◆ Exercise objective: Leave out every picture, and retype exactly the lines from the line with "Generate a Blender" through the line with "return Vector((CX+a*Z, Y, CZ+b*Z))", both ends included.
-- Start Dataset excerpts --
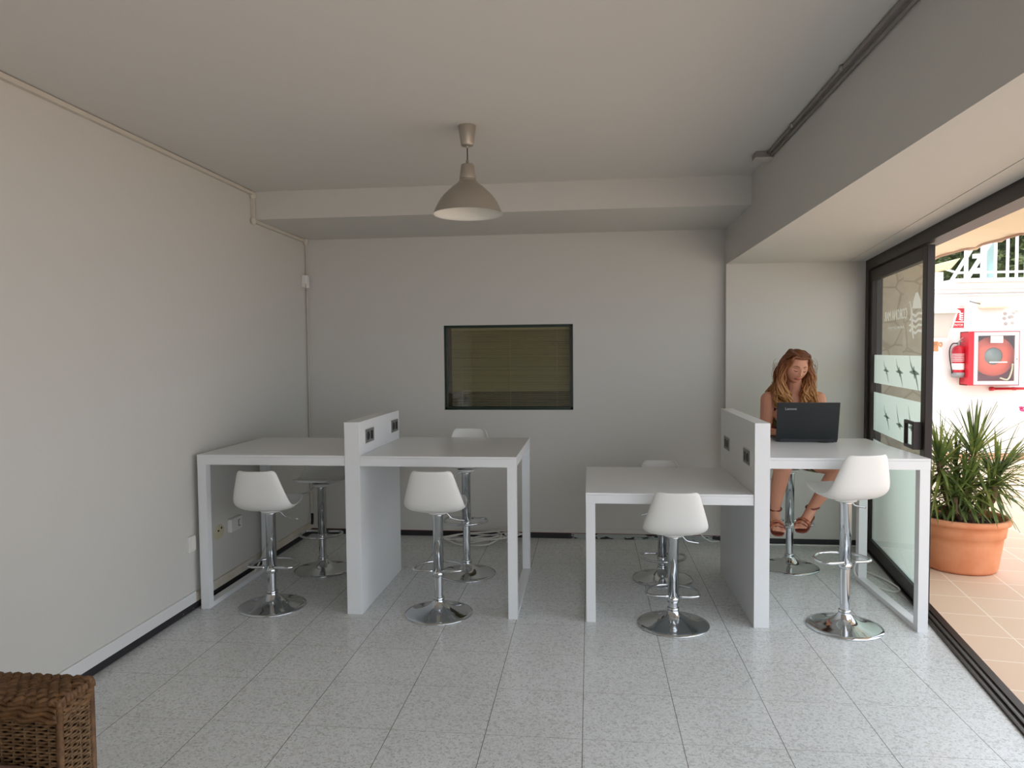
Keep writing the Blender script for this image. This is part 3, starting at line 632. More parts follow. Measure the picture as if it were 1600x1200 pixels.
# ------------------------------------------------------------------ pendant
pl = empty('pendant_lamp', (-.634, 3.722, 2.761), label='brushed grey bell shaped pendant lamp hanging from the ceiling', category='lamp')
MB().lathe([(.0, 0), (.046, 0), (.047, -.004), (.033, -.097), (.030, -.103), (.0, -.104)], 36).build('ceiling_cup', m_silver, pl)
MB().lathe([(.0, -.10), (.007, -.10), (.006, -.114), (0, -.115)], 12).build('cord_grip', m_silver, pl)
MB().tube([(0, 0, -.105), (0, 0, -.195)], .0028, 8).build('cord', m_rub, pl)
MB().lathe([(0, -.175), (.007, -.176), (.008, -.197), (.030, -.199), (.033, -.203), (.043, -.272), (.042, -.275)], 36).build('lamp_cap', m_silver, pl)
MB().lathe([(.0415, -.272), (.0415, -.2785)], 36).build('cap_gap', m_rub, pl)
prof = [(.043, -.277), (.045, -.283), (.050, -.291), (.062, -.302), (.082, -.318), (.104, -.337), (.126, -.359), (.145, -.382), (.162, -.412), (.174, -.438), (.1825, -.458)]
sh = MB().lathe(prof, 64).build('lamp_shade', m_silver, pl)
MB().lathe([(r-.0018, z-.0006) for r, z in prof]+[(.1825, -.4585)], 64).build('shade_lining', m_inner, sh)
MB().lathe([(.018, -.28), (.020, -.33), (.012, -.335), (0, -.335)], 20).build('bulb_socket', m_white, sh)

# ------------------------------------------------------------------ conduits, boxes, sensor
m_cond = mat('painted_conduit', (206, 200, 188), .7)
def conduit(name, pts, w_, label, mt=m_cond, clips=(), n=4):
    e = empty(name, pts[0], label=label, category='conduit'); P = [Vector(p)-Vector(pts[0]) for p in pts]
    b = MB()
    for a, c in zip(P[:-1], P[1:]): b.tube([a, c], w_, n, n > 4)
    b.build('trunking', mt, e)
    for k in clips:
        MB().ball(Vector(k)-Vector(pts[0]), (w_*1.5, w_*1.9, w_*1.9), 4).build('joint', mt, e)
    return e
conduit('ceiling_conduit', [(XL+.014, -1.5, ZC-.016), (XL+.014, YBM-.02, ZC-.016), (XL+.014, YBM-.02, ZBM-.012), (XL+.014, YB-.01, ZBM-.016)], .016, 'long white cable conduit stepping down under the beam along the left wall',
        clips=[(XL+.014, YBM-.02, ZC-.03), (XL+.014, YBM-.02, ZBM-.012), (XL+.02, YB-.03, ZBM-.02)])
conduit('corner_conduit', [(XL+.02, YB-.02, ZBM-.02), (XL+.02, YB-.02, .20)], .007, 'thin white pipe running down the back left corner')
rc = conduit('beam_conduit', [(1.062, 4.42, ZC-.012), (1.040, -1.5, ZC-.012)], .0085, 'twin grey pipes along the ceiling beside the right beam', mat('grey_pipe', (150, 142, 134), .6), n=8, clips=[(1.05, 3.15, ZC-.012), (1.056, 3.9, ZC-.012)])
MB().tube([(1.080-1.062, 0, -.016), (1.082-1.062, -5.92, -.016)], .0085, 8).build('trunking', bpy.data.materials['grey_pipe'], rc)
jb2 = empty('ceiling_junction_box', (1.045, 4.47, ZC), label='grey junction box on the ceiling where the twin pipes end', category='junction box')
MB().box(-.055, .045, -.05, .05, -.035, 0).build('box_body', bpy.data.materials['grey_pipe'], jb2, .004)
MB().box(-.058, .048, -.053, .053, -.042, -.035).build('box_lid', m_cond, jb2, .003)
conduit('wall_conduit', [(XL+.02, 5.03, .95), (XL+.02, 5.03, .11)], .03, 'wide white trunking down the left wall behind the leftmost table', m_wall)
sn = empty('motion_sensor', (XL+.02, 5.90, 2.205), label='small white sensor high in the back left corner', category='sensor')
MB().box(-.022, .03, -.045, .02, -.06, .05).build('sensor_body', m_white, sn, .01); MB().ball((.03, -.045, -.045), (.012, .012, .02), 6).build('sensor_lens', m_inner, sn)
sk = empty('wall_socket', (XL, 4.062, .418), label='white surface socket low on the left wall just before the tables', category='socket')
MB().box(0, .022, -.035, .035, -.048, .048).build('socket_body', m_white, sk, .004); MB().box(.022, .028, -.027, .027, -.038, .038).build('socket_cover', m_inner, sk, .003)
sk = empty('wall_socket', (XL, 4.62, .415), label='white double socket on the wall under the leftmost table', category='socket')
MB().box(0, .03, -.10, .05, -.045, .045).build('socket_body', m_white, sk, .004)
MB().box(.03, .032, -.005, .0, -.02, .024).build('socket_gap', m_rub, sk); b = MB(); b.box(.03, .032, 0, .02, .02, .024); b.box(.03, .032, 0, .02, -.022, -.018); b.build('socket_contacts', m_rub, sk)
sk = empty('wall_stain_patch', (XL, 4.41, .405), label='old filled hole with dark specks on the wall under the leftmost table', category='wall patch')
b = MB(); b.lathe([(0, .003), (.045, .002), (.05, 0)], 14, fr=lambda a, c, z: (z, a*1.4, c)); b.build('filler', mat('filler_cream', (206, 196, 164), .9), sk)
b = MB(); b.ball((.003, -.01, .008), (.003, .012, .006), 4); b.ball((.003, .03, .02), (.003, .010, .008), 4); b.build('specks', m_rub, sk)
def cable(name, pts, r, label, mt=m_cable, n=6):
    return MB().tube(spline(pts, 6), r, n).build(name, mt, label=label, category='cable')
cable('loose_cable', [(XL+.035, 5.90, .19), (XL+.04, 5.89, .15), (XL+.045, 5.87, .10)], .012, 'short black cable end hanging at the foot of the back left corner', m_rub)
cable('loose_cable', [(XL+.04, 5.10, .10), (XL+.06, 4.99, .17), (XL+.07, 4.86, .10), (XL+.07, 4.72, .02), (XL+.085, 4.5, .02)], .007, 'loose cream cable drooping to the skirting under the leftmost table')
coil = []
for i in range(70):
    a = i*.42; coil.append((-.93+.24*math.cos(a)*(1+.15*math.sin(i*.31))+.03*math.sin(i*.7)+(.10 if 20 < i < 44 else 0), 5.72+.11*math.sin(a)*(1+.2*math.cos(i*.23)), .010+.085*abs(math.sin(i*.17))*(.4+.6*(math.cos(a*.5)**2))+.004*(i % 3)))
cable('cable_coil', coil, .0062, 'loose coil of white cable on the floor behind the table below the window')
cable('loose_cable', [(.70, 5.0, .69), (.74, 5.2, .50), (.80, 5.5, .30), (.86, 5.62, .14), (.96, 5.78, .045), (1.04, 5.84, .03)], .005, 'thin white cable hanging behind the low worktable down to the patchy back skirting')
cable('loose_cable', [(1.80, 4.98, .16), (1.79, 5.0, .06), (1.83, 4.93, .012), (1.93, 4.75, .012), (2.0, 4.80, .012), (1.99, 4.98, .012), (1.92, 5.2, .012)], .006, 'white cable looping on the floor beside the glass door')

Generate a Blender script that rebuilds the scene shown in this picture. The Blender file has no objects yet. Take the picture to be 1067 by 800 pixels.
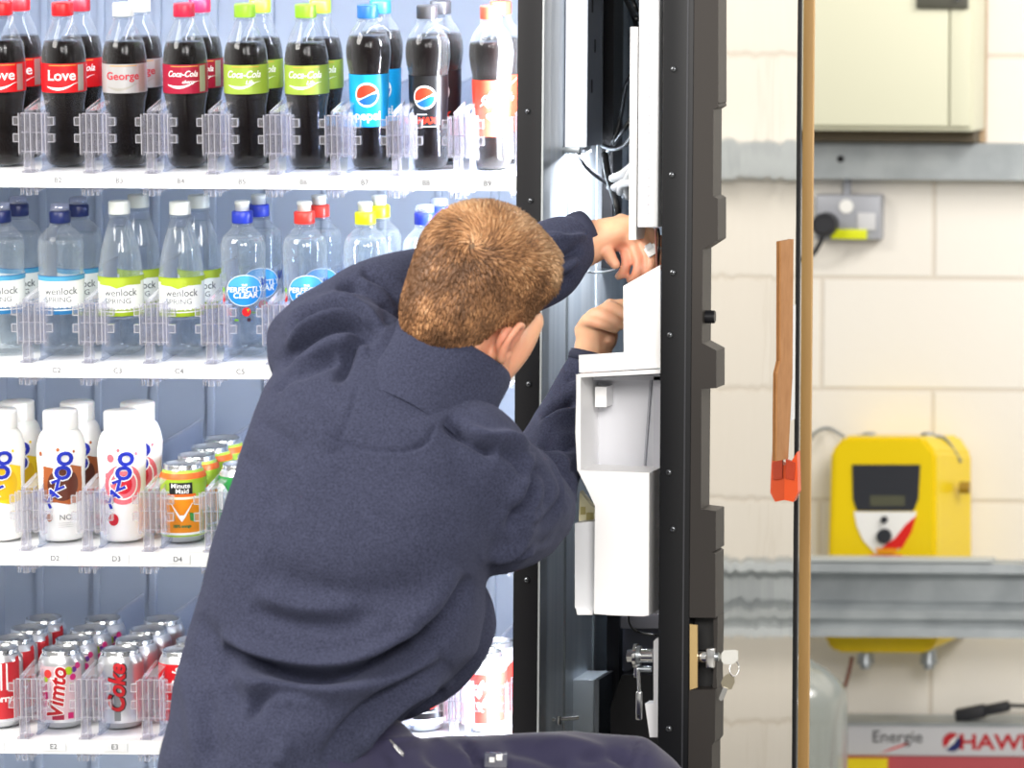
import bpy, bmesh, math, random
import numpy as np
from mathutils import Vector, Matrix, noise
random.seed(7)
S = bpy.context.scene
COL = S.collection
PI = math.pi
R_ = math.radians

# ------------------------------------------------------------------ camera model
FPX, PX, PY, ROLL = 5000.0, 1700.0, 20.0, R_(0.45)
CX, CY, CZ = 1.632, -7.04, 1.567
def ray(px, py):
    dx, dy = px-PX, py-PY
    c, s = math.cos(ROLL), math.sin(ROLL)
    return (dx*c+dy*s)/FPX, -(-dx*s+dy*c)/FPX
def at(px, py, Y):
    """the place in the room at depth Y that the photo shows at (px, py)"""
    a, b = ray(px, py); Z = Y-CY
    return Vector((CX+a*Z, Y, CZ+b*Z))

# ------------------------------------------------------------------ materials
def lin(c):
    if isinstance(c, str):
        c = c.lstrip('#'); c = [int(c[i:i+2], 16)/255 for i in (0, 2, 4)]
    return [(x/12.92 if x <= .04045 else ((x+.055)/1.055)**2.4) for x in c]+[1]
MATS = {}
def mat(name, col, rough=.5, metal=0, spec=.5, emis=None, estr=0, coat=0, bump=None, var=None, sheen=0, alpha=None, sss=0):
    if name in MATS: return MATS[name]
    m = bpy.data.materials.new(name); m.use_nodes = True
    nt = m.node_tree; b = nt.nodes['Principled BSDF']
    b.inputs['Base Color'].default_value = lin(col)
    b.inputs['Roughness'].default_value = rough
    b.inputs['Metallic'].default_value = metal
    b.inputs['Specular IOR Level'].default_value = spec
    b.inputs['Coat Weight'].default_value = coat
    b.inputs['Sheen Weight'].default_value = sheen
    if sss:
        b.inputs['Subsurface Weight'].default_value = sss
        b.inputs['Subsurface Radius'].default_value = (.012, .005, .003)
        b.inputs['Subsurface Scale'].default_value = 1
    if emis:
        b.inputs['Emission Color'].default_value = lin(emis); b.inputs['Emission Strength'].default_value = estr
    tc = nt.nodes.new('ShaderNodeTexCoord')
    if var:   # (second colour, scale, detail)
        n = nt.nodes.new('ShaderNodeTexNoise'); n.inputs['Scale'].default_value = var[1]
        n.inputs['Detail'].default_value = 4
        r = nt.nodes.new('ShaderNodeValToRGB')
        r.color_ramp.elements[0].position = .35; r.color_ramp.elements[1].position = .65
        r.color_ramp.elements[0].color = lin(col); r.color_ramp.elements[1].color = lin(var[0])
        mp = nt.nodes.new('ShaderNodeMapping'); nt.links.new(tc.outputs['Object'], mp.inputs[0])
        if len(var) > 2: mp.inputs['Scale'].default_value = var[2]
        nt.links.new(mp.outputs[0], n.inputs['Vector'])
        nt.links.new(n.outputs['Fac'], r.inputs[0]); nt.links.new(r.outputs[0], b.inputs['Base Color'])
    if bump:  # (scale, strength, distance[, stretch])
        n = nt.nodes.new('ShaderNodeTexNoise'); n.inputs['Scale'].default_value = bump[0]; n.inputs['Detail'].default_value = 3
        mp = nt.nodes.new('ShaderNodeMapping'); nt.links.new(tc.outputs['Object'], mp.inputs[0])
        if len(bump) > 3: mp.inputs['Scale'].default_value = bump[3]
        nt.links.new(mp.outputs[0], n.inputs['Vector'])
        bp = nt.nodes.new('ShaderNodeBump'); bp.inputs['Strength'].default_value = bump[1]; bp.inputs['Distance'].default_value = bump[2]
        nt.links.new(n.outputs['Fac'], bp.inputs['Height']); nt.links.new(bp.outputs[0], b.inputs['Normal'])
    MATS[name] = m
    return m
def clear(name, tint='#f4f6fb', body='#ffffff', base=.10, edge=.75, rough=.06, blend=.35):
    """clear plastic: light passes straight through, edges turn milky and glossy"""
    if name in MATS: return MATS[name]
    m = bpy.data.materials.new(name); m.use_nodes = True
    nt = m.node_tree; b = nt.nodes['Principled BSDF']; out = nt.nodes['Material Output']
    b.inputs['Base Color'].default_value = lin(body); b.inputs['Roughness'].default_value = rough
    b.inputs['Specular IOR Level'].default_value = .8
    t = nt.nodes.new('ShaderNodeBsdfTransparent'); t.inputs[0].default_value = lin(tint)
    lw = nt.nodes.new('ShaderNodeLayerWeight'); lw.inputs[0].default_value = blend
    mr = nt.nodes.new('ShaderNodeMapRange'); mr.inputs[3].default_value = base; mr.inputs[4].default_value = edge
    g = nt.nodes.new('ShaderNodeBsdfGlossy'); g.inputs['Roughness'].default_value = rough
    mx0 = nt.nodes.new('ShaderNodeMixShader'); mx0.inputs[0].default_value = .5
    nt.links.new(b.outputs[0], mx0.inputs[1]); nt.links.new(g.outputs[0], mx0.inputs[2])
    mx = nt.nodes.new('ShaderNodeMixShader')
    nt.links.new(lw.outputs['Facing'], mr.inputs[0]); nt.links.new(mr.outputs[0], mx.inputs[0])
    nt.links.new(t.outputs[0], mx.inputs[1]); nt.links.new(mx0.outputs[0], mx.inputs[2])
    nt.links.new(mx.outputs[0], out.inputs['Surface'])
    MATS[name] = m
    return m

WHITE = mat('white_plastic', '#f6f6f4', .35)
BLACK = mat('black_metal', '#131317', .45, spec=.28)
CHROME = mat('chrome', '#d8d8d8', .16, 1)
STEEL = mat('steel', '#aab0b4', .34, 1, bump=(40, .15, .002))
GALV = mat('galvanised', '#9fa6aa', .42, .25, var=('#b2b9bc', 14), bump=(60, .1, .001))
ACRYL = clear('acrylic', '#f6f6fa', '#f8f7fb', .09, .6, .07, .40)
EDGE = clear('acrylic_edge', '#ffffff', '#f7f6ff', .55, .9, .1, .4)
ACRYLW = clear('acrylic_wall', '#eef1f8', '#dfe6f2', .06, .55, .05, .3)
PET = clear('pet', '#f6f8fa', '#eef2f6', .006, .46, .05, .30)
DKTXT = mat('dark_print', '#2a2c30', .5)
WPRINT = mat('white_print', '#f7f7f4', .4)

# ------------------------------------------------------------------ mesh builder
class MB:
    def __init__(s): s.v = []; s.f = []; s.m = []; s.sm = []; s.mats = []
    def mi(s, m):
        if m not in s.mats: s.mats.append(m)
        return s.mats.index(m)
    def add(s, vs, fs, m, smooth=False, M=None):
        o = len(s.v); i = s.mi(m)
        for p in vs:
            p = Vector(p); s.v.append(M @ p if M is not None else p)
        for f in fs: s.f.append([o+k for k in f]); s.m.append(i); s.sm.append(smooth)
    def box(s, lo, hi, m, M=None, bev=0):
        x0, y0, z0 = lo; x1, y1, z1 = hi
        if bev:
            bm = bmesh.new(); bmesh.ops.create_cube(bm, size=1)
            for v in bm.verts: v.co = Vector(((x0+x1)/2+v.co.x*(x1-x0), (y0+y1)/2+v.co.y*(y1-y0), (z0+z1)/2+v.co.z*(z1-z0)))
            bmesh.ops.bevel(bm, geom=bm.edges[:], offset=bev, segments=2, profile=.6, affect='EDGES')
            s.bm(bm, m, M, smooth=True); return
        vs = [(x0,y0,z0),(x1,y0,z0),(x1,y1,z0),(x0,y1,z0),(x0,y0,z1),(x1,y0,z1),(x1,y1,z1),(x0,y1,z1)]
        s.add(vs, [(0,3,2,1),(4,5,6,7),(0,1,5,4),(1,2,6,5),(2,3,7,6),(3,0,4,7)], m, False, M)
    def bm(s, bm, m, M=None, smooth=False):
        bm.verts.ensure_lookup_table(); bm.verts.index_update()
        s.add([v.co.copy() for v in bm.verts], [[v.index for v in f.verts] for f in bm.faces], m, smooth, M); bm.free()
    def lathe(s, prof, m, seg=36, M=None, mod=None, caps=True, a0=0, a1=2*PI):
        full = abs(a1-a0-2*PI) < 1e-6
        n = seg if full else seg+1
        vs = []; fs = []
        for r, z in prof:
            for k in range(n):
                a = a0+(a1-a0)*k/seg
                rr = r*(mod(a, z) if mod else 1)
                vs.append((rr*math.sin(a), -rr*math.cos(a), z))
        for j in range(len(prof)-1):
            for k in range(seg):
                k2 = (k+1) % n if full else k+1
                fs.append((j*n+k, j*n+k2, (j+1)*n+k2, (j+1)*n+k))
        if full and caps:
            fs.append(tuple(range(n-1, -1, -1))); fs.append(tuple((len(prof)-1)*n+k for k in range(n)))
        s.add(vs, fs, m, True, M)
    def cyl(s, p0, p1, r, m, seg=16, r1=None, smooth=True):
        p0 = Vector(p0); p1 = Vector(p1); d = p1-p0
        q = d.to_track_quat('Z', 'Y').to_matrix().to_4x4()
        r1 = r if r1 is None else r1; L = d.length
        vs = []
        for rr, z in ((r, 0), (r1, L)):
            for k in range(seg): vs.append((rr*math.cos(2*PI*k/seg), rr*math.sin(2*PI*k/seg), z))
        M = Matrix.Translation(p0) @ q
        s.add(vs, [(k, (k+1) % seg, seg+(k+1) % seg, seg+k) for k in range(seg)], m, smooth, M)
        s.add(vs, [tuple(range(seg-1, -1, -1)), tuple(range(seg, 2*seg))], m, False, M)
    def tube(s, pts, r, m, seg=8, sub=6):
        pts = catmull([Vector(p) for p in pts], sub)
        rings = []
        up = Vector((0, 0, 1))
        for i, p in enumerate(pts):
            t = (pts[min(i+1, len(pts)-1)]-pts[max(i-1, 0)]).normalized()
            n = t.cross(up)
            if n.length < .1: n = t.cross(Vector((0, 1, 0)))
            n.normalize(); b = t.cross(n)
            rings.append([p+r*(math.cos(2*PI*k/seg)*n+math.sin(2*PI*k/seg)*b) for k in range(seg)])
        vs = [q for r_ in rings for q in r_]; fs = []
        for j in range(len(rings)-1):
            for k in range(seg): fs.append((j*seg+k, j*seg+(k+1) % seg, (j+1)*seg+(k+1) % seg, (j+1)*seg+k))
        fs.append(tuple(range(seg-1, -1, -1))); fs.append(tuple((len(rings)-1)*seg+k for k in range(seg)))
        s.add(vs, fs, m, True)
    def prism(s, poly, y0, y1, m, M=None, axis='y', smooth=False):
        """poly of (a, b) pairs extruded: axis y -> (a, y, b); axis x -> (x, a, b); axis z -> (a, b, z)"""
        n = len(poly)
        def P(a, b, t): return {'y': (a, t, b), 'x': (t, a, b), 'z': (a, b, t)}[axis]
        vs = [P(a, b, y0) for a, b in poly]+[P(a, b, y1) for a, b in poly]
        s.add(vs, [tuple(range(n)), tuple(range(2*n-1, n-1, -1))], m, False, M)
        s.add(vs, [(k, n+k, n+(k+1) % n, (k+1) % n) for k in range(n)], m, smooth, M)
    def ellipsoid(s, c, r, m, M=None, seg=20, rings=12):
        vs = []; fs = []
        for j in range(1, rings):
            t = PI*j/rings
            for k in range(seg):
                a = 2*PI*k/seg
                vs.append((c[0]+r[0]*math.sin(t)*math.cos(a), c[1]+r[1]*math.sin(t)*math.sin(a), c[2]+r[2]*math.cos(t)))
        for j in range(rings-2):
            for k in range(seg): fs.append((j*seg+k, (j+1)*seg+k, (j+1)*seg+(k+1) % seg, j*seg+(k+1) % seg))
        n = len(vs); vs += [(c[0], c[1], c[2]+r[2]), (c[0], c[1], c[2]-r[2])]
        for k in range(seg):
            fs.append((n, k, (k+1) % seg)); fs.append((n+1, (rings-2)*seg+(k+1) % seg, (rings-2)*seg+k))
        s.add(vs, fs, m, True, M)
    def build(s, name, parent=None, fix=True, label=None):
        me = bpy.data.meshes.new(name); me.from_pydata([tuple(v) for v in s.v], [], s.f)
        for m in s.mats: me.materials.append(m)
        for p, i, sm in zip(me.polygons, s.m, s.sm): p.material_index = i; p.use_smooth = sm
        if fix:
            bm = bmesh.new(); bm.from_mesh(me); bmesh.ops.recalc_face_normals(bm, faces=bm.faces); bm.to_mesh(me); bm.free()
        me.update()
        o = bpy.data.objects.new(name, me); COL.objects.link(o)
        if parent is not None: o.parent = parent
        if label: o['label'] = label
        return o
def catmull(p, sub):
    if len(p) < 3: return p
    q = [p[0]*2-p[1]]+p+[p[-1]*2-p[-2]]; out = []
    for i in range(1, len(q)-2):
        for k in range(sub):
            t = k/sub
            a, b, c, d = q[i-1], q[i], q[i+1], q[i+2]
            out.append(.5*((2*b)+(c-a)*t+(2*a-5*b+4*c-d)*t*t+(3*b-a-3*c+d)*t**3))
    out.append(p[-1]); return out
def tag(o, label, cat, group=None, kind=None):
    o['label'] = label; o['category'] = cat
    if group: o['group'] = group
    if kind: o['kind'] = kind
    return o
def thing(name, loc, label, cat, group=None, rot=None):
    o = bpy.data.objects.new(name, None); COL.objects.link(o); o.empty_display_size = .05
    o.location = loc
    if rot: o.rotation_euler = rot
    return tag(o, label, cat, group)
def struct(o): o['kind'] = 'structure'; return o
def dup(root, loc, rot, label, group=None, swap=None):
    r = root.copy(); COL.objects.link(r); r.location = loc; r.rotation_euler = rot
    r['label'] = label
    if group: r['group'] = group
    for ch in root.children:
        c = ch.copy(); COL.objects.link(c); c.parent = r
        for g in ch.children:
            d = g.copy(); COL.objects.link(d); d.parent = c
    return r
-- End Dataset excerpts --
◆ Finished answer:
Generate a Blender script that rebuilds the scene shown in this picture. The Blender file has no objects yet. Take the picture to be 1067 by 800 pixels.
import bpy, bmesh, math, random
import numpy as np
from mathutils import Vector, Matrix, noise
random.seed(7)
S = bpy.context.scene
COL = S.collection
PI = math.pi
R_ = math.radians

# ------------------------------------------------------------------ camera model
FPX, PX, PY, ROLL = 5000.0, 1700.0, 20.0, R_(0.45)
CX, CY, CZ = 1.632, -7.04, 1.567
def ray(px, py):
    dx, dy = px-PX, py-PY
    c, s = math.cos(ROLL), math.sin(ROLL)
    return (dx*c+dy*s)/FPX, -(-dx*s+dy*c)/FPX
def at(px, py, Y):
    """the place in the room at depth Y that the photo shows at (px, py)"""
    a, b = ray(px, py); Z = Y-CY
    return Vector((CX+a*Z, Y, CZ+b*Z))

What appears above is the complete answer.